**** Records to use

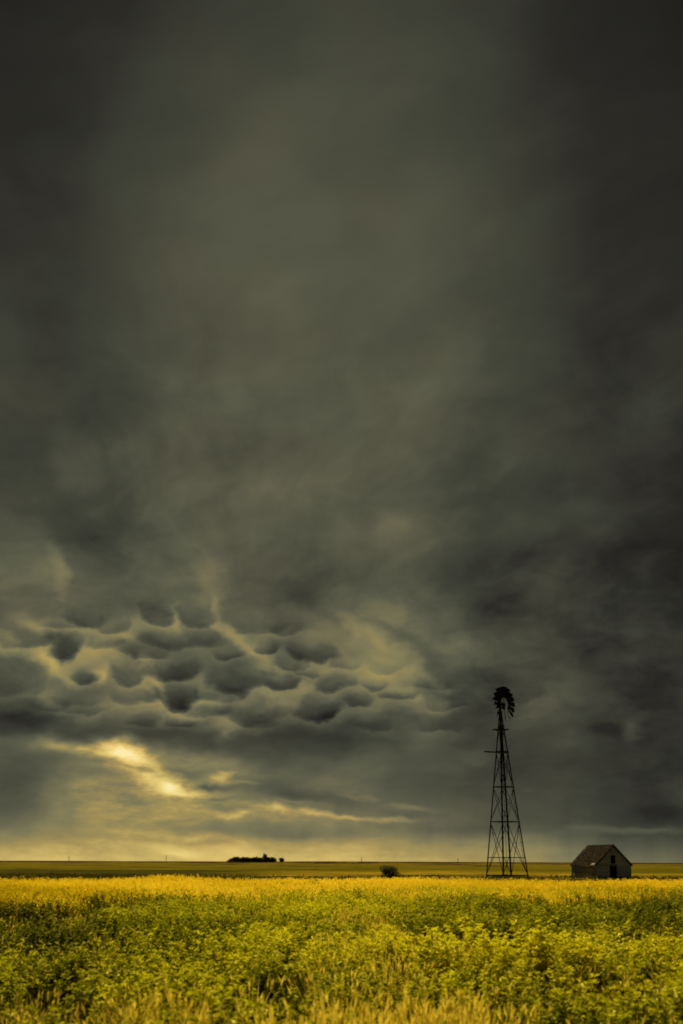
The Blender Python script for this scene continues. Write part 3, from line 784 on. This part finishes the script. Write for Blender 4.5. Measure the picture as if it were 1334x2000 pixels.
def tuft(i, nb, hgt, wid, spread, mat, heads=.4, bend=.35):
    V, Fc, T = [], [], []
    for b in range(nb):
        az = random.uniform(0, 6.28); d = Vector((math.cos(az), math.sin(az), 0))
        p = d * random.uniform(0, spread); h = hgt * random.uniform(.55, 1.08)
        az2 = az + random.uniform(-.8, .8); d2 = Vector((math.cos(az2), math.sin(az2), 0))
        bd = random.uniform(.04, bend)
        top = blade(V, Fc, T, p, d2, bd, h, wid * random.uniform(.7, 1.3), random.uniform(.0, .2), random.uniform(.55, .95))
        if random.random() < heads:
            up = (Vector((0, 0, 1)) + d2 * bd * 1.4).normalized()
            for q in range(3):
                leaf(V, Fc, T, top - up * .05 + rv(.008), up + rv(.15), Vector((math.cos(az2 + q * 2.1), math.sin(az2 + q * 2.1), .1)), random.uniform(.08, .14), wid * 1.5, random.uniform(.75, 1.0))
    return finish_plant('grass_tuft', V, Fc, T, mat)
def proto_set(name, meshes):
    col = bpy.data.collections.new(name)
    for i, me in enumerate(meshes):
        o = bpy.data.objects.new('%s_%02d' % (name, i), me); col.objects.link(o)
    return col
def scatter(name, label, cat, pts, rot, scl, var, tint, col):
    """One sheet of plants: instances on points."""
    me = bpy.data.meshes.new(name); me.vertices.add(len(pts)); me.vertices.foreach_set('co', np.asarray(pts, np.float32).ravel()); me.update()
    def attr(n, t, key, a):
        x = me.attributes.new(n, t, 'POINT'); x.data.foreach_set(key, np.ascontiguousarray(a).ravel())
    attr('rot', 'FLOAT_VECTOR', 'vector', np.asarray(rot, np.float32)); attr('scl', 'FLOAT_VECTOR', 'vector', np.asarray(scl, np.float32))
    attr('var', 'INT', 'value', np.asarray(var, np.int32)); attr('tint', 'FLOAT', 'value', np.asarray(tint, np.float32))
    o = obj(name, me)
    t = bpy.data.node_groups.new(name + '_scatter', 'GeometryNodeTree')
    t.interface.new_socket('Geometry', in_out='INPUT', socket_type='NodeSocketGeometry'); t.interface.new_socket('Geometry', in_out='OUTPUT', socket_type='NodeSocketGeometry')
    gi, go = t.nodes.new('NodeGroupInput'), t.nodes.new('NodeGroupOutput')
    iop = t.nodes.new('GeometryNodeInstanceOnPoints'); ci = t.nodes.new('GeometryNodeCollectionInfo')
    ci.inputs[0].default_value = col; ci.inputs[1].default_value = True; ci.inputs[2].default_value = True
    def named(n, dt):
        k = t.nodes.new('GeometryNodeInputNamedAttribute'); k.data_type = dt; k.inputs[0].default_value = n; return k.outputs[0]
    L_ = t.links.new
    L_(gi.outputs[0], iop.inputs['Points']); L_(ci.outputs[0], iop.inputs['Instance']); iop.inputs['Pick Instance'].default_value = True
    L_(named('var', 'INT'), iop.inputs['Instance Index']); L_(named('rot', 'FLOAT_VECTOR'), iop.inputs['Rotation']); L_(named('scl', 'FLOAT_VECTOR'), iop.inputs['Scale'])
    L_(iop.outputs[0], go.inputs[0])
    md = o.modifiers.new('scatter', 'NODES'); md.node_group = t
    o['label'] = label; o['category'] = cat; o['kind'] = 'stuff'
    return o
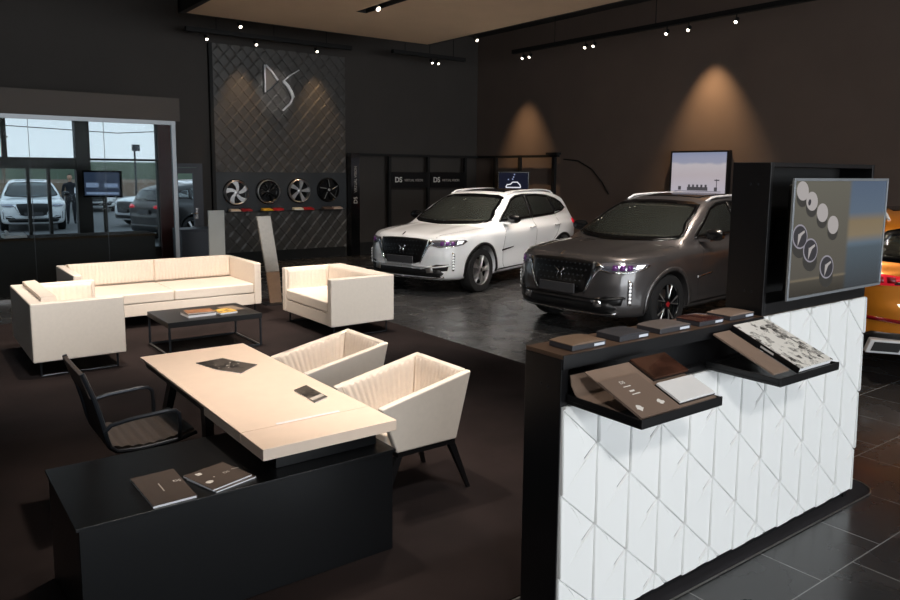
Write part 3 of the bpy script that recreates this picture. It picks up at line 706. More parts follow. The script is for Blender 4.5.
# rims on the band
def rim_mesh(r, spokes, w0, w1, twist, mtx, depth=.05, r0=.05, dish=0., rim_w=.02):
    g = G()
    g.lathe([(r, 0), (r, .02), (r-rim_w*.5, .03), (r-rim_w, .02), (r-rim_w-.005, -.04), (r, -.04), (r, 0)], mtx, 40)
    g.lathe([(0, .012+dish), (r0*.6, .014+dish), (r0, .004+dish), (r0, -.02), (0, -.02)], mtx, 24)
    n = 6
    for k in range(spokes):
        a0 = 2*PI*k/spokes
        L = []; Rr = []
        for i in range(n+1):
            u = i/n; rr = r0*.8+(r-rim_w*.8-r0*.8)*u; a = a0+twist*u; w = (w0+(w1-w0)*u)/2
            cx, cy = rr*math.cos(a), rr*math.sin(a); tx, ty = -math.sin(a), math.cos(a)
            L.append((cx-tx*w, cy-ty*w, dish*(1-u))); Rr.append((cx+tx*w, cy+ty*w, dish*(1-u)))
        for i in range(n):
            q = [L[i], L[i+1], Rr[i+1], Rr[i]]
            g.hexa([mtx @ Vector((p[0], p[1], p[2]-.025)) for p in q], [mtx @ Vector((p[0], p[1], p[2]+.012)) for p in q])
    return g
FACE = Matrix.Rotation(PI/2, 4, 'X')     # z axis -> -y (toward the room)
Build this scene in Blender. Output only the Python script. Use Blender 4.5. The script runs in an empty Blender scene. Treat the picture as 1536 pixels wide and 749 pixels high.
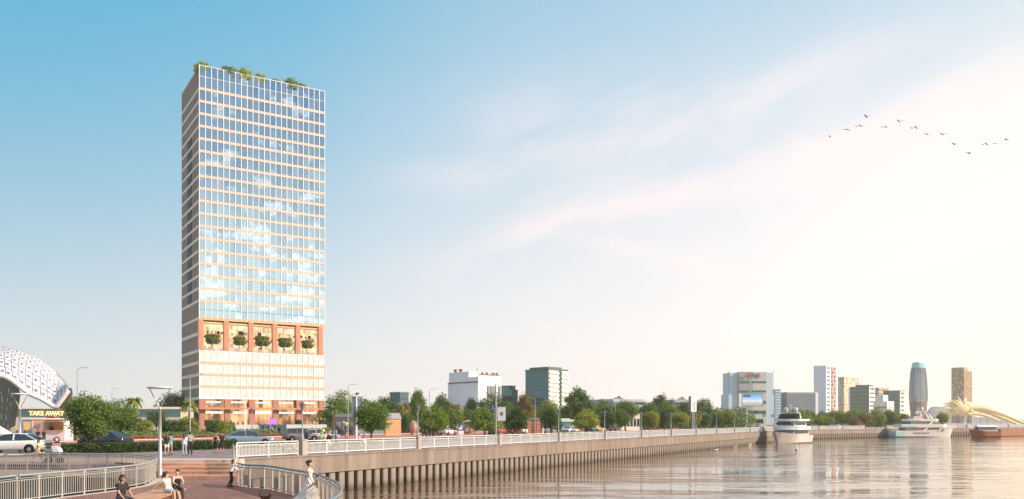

********

- [Exercise]: Give again, unchanged, only the lines from the line containing "Write part 3 of" to the last line of the records above. Pictures do not belong in the copy.

- [Exercise solution]:
Write part 3 of the bpy script that recreates this picture. It picks up at line 706. More parts follow. The script is for Blender 4.5.
# rims on the band
def rim_mesh(r, spokes, w0, w1, twist, mtx, depth=.05, r0=.05, dish=0., rim_w=.02):
    g = G()
    g.lathe([(r, 0), (r, .02), (r-rim_w*.5, .03), (r-rim_w, .02), (r-rim_w-.005, -.04), (r, -.04), (r, 0)], mtx, 40)
    g.lathe([(0, .012+dish), (r0*.6, .014+dish), (r0, .004+dish), (r0, -.02), (0, -.02)], mtx, 24)
    n = 6
    for k in range(spokes):
        a0 = 2*PI*k/spokes
        L = []; Rr = []
        for i in range(n+1):
            u = i/n; rr = r0*.8+(r-rim_w*.8-r0*.8)*u; a = a0+twist*u; w = (w0+(w1-w0)*u)/2
            cx, cy = rr*math.cos(a), rr*math.sin(a); tx, ty = -math.sin(a), math.cos(a)
            L.append((cx-tx*w, cy-ty*w, dish*(1-u))); Rr.append((cx+tx*w, cy+ty*w, dish*(1-u)))
        for i in range(n):
            q = [L[i], L[i+1], Rr[i+1], Rr[i]]
            g.hexa([mtx @ Vector((p[0], p[1], p[2]-.025)) for p in q], [mtx @ Vector((p[0], p[1], p[2]+.012)) for p in q])
    return g
FACE = Matrix.Rotation(PI/2, 4, 'X')     # z axis -> -y (toward the room)
Build this scene in Blender. Output only the Python script. Use Blender 4.5. The script runs in an empty Blender scene. Treat the picture as 1536 pixels wide and 749 pixels high.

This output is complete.